O respeito é algo que perdura mas somente se este, já não tão jovem policial militar, manter sua vida regrada abdicando das “facilidades” que vem com a profissão; renegar a isso é motivo para se orgulhar, pois tendo várias oportunidades e recebendo vários convites para "se dar bem" cometendo alguma irregularidade, faz a justiça, mesmo sabendo que mais adiante o cidadão infrator estará nas ruas por alguém ter facilitado.

Após vários anos de serviço o cidadão policial militar já não está mais tão vibrante como no início de carreira, pois viu várias injustiças acontecerem, com ele próprio e com os companheiros, sente-se desprestigiado por fazer e ter feito tanto, doando sua vida para elevar o nome da instituição que ele ama, e apesar de tudo não ser valorizado; olha em volta e vê seus amigos com mais de vinte anos de serviço que não passaram da graduação de cabo, que na atual situação não ganham muito mais que um soldado que acaba de entrar, essa constatação lhe traz tristeza e talvez arrependimento, pois como muitos, deixou de estudar por causa do serviço, do bico, do estresse da profissão, do medo que o cerca de ser morto em qualquer esquina, neuroses que se acumulam com o tempo de trabalho operacional; alguns até se perdem no vício do jogo, do sexo ou das drogas, indo parar no centro de correição após oito dias sem aparecer no trabalho sendo acusado de deserção quando encontrado jogado dentro de uma vala bêbado, machucado e drogado, um verdadeiro mal trapilho humano.

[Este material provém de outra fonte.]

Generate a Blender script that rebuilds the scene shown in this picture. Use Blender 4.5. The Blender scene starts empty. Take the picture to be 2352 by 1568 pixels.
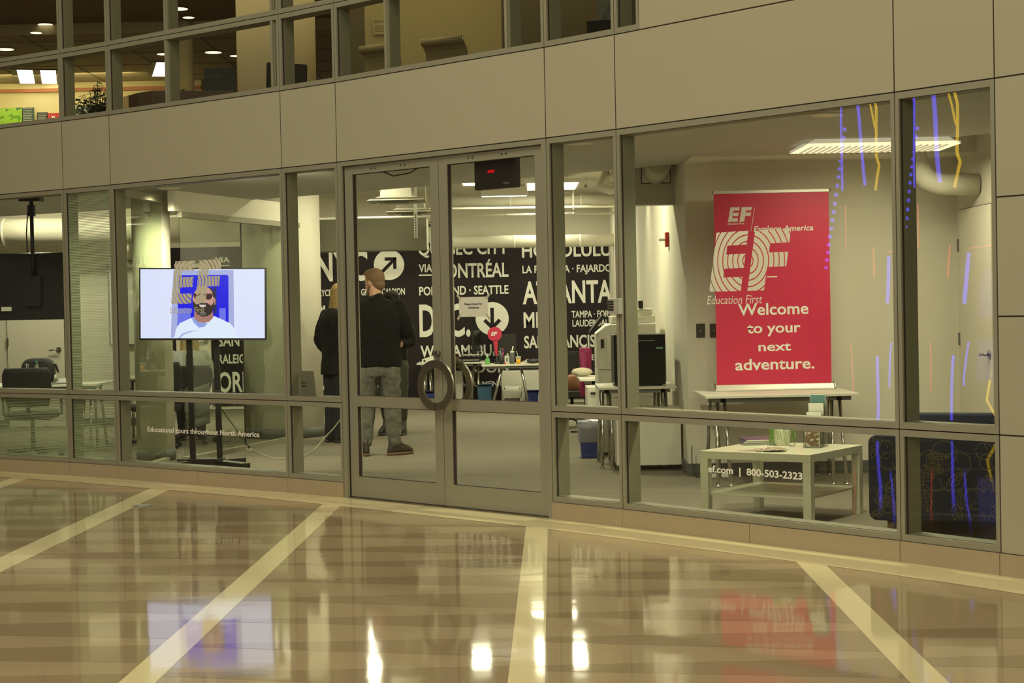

Visão essa que causa indignação por ver no companheiro algo que pode vir a acontecer com qualquer um após vários anos sendo desvalorizado, humilhado e sem apoio psicológico ou de qualquer outra ordem da corporação que foi abraçada por jovens sadios e sem vícios no início da profissão.

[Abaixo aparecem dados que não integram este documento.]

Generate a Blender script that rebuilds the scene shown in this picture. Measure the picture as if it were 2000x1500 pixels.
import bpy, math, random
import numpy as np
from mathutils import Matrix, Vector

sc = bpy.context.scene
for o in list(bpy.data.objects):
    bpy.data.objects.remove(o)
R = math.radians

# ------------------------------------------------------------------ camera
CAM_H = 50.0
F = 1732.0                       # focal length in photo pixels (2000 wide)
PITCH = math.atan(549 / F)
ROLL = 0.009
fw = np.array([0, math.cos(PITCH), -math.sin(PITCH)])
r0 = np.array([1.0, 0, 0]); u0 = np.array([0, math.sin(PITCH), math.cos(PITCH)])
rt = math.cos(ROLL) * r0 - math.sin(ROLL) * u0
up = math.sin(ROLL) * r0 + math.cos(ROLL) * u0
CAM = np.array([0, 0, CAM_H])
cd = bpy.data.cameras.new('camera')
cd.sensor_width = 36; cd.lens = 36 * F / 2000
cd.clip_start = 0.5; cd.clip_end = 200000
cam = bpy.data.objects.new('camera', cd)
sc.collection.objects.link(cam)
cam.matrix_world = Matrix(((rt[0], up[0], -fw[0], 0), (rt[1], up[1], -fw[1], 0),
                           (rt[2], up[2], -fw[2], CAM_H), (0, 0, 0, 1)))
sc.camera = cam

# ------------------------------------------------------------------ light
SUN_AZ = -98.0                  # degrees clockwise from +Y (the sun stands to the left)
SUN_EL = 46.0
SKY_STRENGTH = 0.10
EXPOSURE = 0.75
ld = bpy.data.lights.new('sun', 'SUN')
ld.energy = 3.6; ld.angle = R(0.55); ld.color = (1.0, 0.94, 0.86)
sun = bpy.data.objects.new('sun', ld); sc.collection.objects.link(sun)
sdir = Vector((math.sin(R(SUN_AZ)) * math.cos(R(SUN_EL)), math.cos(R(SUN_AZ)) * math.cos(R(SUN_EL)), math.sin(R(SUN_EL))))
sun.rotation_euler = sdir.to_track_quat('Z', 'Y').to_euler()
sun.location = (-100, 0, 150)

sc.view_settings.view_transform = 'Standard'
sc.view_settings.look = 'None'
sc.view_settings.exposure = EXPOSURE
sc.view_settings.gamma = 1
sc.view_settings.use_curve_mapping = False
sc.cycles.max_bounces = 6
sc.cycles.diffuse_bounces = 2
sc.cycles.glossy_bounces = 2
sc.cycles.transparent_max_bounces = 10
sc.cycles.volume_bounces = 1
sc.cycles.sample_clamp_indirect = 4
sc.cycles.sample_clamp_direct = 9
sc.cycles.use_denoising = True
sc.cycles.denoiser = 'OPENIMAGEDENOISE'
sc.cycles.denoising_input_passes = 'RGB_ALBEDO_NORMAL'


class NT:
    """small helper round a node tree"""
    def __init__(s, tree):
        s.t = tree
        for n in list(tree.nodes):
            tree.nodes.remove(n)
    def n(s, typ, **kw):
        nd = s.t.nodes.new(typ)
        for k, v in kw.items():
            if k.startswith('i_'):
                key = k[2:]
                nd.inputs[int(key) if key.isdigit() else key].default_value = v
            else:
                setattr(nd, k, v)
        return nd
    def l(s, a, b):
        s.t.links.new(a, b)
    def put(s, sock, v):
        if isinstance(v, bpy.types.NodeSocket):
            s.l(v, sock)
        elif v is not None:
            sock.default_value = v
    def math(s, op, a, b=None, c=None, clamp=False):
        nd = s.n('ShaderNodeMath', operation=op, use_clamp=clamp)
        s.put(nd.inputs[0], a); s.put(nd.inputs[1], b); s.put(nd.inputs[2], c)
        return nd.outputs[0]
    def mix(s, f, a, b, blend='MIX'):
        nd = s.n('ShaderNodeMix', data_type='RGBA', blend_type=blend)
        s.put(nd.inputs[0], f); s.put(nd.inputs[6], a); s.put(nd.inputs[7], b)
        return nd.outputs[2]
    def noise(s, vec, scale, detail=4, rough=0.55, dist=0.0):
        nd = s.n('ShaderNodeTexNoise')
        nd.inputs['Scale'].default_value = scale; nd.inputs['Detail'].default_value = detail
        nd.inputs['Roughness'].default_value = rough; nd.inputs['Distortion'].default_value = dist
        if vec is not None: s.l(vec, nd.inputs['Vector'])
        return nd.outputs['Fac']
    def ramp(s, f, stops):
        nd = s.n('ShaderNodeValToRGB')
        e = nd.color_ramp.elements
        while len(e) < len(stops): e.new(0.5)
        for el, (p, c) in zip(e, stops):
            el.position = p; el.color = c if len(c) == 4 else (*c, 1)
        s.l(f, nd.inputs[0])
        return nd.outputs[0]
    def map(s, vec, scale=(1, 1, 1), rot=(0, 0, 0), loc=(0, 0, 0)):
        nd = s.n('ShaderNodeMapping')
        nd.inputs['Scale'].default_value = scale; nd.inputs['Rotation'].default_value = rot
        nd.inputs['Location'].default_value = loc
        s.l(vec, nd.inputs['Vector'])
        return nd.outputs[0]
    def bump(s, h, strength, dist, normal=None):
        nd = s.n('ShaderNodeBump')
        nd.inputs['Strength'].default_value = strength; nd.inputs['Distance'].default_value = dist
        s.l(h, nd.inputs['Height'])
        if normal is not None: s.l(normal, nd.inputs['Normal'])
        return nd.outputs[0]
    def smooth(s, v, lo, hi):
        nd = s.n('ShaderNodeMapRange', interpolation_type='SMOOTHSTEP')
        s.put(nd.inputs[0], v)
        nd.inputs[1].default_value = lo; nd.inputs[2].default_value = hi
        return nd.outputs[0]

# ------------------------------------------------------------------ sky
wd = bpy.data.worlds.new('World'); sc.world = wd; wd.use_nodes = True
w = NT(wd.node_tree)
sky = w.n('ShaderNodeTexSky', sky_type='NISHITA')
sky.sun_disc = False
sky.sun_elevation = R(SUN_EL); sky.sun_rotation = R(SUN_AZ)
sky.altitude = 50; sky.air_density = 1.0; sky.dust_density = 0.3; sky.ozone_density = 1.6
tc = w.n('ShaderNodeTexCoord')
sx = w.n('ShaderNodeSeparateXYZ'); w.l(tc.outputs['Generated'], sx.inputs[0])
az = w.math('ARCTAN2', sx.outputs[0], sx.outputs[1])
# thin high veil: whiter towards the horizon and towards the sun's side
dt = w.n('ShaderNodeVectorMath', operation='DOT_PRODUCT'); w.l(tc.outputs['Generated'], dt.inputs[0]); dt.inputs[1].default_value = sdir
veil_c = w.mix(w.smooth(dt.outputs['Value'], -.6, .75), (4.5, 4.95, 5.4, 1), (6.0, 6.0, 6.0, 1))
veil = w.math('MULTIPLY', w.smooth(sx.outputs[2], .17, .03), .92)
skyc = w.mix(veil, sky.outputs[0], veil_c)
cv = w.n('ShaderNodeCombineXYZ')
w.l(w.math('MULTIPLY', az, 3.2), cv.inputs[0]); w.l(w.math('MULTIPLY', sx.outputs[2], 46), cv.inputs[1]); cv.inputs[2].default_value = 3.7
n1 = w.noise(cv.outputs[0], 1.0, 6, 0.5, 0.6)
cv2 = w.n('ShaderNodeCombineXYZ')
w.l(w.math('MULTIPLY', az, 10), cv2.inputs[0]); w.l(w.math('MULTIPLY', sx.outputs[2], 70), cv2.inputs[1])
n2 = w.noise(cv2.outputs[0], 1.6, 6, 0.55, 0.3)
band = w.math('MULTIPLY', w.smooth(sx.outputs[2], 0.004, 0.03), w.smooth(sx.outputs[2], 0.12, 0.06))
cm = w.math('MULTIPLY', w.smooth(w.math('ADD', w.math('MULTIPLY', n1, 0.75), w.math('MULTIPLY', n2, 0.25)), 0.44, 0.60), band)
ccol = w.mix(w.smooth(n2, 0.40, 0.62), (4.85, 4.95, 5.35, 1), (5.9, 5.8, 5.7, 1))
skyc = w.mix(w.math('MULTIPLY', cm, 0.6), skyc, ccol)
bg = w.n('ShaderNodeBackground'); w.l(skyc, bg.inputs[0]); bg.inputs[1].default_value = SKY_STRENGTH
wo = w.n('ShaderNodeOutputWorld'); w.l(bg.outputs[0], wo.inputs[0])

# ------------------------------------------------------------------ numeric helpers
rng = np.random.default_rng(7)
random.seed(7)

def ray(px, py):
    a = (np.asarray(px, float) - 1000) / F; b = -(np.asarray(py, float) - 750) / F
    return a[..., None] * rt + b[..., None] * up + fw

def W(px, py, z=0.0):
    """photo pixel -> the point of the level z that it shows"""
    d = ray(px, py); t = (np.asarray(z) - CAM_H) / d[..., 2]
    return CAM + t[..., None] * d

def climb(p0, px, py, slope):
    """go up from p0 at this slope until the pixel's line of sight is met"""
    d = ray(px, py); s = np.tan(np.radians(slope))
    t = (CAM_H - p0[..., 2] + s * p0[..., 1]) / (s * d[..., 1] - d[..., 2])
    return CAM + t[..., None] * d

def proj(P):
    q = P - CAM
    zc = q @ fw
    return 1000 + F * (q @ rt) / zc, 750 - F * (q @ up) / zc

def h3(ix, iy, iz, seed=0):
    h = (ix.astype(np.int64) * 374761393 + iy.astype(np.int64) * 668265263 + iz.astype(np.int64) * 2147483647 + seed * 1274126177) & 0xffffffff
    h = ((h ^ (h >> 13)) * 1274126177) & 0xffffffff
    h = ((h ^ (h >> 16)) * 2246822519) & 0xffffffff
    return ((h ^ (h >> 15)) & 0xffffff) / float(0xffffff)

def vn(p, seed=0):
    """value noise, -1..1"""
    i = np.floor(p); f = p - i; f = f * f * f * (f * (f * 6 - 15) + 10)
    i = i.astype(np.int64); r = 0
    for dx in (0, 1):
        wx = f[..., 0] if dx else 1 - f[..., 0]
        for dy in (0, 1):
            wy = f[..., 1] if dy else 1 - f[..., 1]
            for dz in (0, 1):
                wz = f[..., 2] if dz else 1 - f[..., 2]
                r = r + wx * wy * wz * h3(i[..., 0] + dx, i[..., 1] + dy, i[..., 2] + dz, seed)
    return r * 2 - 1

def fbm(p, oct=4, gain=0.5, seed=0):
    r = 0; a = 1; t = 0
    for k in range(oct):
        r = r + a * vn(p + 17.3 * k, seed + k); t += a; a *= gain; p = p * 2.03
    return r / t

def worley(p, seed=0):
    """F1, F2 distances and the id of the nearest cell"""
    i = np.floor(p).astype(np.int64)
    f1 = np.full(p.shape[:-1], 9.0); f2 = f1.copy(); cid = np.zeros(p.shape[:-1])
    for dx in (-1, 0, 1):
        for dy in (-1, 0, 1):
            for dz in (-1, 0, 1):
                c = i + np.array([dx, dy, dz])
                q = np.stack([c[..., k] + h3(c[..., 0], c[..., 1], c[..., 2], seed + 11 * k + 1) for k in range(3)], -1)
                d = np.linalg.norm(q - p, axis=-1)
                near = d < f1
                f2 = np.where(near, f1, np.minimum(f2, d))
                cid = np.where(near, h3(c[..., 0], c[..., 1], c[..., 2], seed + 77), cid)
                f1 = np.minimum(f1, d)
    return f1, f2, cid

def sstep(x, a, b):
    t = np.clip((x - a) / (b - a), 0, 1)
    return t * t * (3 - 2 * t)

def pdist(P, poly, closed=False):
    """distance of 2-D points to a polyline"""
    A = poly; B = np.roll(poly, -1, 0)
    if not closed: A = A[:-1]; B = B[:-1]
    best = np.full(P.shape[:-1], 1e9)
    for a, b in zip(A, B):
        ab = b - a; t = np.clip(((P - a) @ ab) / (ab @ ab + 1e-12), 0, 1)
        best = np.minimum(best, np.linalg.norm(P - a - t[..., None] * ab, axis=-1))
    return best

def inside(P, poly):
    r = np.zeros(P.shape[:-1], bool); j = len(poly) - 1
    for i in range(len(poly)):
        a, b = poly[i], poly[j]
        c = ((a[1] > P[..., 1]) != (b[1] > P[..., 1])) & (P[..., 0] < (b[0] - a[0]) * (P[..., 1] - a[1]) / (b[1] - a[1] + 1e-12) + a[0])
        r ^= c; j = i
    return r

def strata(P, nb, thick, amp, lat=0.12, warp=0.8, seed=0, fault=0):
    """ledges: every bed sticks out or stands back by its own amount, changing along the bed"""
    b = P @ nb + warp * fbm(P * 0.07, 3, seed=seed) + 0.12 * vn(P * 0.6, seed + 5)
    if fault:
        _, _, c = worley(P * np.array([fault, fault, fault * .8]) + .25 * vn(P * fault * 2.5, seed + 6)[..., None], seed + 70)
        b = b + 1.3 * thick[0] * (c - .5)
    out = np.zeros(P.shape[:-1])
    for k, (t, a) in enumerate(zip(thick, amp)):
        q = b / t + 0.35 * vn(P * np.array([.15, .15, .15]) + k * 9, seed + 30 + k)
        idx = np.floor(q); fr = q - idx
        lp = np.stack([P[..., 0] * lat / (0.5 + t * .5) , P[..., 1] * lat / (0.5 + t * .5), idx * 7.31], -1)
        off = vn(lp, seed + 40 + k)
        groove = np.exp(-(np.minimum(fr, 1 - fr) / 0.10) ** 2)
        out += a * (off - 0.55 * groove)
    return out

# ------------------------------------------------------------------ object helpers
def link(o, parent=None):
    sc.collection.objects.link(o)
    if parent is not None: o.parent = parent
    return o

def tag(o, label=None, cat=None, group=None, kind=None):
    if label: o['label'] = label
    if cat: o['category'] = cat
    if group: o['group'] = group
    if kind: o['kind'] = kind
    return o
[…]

O cidadão policial militar vivendo com tão pouco, convivendo com o desprezo dos superiores hierárquicos que não o enxergam como ser humano, mas como apenas um soldado e como tal não tem direitos, apenas deveres e caso não os cumpra, sentirá o peso da caneta e com certeza a "grade lhe espera" causa indignação.

A vida profissional é mesmo árdua e difícil, e sem o apoio de quem estaria para apoiar é mais difícil ainda, apesar da aposentadoria se aproximar o cidadão policial militar muito pouco sabe dos seus direitos, não sabe ao menos fazer uma defesa prévia, alegações finais uma parte que seja, pois tem coisas que só é possível se aprender quando alguém ensina, esquecendo-se aqui dos autodidatas.

Apesar de ser um ótimo comandante de viatura e saber muito bem fazer um B.O, na hora da ocorrência o policial militar tem várias dúvidas quanto ao que pode e não pode fazer, em quem pode e não pode fazer abordagem, como, onde e quando fazer uma prisão e para onde levar um menor infrator ou um cidadão infrator; dúvidas essas provenientes do longo tempo sem fazer uma reciclagem, treinamento, e quando julgado pelo erro cometido não pode alegar tais observações, pois, se prega que foi ensinado na formação do policial militar a quase trinta anos atrás e isso não se esqueceria.

Ao tirar a farda, quando de folga o cidadão policial militar pouco se atreve a ter um minuto de tranquilidade pois mesmo deixando a farda em casa, a farda não o deixa, pois é reconhecido como sendo policial militar vinte e quatro horas, não podendo se esquivar de um fato delituoso mesmo não estando de serviço e em menor número, e caso não haja, ainda incorre em crime de prevaricação, omissão ou qualquer outro artigo que o sagaz superior hierárquico consiga encontrar no código penal militar ou no RDPM.

O termo "estar de folga" para o cidadão policial militar não é uma frase com sentido real, é apenas o momento em que ele tirou a "armadura" e fica a mercê dos inimigos, pois, o policial militar não sofre ameaça, vive sob ameaça e perigo constante, situação nada agradável somada há tantos outros fatores da vida profissional causando stress elevado podendo levar ao suicídio.

Na verdade não é preciso levar uma vida inteira ou trinta anos de serviço para ver a realidade dos fatos, basta apenas abrir os olhos e olhar para o lado, não seja você apenas mais um cidadão policial militar entristecido, decepcionado ou revoltado com a realidade desse abandono com o profissional, faça a diferença, faça parte desta luta que surgiu para ajudar a quem precisa, e quem precisa somos todos nós.